| WHAT THE EXERCISE ASKS |
Retype only the lines from the top of the records to the line with "bpy.data.objects.remove(o)", including that line but none of the pictures.

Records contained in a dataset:
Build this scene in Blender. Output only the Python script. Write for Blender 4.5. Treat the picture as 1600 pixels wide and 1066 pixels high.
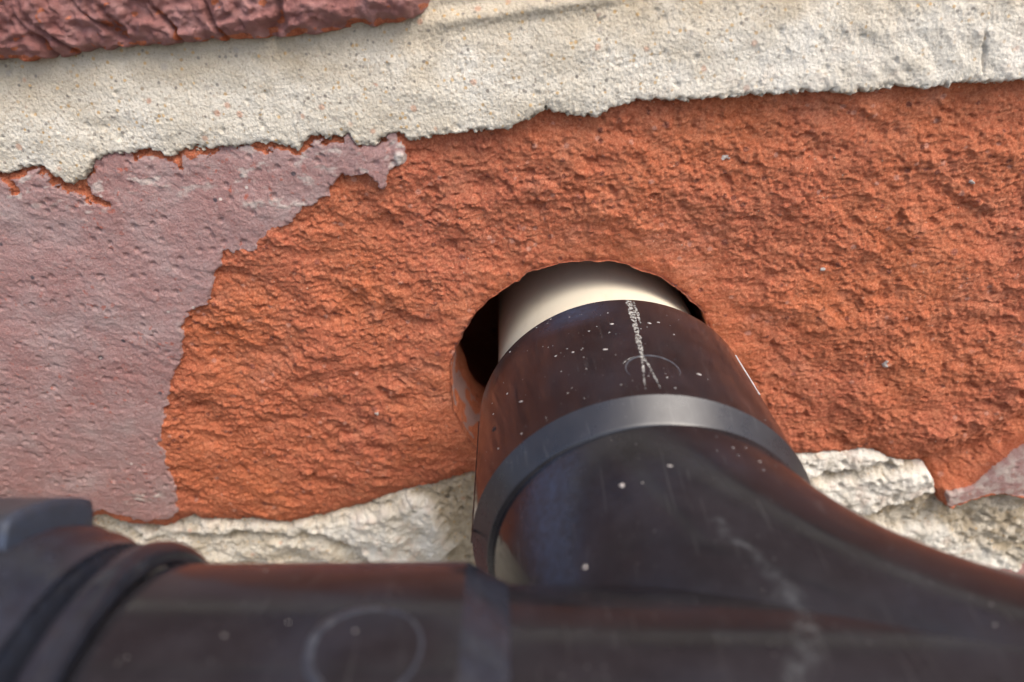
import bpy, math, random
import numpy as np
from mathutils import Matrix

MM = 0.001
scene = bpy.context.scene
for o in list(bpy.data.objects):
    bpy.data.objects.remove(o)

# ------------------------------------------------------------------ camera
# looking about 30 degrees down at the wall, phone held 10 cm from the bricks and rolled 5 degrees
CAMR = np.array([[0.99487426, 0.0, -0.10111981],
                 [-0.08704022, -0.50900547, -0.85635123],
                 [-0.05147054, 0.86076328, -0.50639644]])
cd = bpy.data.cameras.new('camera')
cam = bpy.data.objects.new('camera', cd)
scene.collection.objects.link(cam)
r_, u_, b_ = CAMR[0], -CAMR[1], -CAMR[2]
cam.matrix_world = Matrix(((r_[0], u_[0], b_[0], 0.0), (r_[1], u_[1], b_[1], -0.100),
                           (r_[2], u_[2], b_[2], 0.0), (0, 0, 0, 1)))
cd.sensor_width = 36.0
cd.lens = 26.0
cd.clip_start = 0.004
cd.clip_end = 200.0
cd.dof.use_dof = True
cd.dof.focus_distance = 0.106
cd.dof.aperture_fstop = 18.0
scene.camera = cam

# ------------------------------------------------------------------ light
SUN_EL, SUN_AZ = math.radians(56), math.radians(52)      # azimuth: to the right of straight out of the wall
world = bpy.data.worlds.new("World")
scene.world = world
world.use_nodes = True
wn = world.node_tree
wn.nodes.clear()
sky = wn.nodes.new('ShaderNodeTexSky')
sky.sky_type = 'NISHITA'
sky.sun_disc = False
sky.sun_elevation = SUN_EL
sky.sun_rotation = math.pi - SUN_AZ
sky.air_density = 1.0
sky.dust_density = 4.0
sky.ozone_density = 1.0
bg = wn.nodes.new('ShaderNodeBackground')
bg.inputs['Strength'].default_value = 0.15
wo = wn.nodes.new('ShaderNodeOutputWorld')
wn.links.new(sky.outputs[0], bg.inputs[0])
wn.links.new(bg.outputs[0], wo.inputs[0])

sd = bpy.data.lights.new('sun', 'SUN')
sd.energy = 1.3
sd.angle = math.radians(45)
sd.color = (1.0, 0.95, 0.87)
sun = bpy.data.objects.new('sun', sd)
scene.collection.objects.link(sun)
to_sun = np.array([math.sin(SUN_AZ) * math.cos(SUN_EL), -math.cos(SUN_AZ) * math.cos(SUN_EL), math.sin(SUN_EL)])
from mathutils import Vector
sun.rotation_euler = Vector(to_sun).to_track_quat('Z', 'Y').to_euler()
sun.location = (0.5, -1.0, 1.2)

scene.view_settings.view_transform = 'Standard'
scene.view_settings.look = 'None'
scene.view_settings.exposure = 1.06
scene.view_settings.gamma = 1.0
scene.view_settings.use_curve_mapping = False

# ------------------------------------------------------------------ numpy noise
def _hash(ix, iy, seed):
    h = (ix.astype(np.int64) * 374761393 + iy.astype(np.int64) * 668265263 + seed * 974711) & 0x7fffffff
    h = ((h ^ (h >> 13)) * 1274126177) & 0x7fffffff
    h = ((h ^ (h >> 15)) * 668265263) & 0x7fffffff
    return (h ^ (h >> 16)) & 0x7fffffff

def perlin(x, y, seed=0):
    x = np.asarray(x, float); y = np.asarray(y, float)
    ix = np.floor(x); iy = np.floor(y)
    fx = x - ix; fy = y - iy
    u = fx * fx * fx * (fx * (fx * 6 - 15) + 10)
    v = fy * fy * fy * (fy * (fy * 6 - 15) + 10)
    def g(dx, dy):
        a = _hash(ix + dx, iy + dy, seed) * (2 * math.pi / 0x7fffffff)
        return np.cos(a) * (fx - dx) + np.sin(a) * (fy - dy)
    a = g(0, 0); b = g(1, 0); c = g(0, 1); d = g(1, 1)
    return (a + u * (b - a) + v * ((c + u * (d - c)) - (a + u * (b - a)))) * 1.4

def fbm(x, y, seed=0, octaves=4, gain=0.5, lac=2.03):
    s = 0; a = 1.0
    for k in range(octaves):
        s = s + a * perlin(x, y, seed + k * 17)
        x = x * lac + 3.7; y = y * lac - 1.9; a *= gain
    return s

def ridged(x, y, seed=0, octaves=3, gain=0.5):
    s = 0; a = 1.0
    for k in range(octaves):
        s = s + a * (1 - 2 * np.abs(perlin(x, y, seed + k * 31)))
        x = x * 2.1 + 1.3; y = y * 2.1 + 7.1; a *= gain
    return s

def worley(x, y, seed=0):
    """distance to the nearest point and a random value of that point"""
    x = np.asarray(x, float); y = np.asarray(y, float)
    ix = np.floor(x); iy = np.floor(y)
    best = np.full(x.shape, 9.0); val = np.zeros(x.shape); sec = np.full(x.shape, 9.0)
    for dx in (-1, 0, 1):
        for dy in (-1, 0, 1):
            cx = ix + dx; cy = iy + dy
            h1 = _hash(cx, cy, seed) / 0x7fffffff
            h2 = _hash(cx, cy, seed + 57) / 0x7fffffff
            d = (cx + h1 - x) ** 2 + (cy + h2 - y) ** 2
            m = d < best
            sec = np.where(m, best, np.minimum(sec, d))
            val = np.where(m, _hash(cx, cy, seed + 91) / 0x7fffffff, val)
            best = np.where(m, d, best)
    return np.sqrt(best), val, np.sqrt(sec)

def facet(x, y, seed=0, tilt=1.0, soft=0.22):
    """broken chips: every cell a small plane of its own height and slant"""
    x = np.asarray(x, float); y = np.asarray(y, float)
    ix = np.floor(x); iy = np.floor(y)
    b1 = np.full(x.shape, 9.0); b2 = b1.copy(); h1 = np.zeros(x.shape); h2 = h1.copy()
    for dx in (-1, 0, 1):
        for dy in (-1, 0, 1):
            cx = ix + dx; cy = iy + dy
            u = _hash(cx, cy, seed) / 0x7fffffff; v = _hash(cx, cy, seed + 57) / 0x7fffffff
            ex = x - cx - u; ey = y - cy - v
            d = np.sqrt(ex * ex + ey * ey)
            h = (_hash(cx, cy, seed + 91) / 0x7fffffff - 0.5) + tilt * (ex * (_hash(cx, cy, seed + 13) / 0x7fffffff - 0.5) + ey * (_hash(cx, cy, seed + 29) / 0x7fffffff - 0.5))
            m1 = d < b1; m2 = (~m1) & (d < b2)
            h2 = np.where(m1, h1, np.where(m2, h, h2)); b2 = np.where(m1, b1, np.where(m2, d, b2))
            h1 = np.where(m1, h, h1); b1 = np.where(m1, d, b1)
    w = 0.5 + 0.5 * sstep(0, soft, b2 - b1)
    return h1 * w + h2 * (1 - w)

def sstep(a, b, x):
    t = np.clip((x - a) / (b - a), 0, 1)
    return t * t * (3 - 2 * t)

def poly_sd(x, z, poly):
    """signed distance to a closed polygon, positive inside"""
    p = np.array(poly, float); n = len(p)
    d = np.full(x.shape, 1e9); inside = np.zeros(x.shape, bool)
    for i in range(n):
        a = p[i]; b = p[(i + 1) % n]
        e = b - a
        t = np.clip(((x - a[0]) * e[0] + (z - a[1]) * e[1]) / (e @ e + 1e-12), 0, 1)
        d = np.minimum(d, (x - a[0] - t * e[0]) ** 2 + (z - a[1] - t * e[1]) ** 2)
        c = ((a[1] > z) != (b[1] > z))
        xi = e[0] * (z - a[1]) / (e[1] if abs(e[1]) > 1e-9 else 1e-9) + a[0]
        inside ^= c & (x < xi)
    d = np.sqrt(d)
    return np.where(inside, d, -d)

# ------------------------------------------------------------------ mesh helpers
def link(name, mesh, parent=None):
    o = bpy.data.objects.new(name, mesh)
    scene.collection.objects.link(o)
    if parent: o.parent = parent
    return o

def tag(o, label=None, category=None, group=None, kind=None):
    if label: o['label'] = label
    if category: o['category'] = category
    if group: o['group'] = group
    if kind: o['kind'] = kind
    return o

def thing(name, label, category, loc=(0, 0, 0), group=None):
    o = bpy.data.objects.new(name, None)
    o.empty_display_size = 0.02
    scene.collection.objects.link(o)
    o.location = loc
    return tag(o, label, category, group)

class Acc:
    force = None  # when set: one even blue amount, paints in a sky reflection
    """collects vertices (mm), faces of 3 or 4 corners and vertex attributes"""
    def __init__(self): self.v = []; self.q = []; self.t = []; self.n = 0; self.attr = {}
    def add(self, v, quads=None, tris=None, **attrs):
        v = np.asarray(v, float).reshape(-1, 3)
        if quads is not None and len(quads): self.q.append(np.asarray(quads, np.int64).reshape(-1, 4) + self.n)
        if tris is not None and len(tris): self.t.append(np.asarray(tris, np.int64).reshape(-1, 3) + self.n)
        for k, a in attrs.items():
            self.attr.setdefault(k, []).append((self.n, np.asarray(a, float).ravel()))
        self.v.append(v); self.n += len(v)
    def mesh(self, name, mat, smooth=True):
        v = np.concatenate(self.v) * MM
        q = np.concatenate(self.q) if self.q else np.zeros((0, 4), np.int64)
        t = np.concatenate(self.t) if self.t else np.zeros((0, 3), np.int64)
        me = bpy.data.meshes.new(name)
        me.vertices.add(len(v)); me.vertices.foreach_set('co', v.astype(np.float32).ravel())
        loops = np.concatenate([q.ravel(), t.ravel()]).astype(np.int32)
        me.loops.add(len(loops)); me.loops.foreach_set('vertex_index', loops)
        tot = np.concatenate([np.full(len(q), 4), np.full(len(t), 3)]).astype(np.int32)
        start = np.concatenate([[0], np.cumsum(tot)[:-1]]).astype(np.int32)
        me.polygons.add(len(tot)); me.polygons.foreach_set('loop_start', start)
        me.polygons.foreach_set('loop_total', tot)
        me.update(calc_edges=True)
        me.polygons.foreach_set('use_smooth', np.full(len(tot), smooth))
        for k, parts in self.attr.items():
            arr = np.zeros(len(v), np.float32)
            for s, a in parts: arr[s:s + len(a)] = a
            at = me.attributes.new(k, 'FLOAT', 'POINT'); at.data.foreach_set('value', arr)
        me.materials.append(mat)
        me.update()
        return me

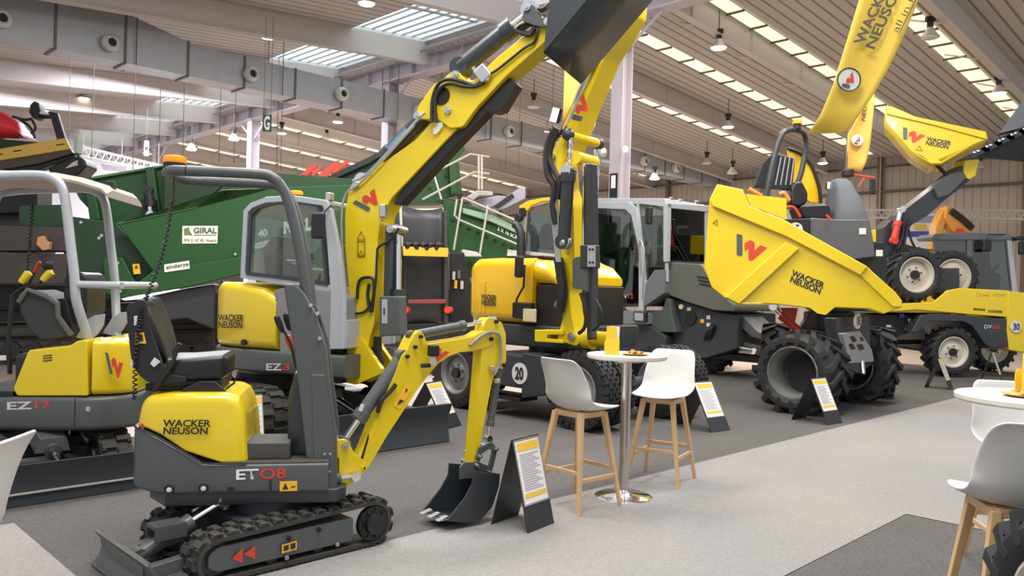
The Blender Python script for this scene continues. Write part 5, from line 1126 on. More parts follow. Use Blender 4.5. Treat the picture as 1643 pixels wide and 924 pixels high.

| TASK SOLUTION |
Build this scene in Blender. Output only the Python script. Write for Blender 4.5. Treat the picture as 1600 pixels wide and 1066 pixels high.
import bpy, math, random
import numpy as np
from mathutils import Matrix

MM = 0.001
scene = bpy.context.scene
for o in list(bpy.data.objects):
    bpy.data.objects.remove(o)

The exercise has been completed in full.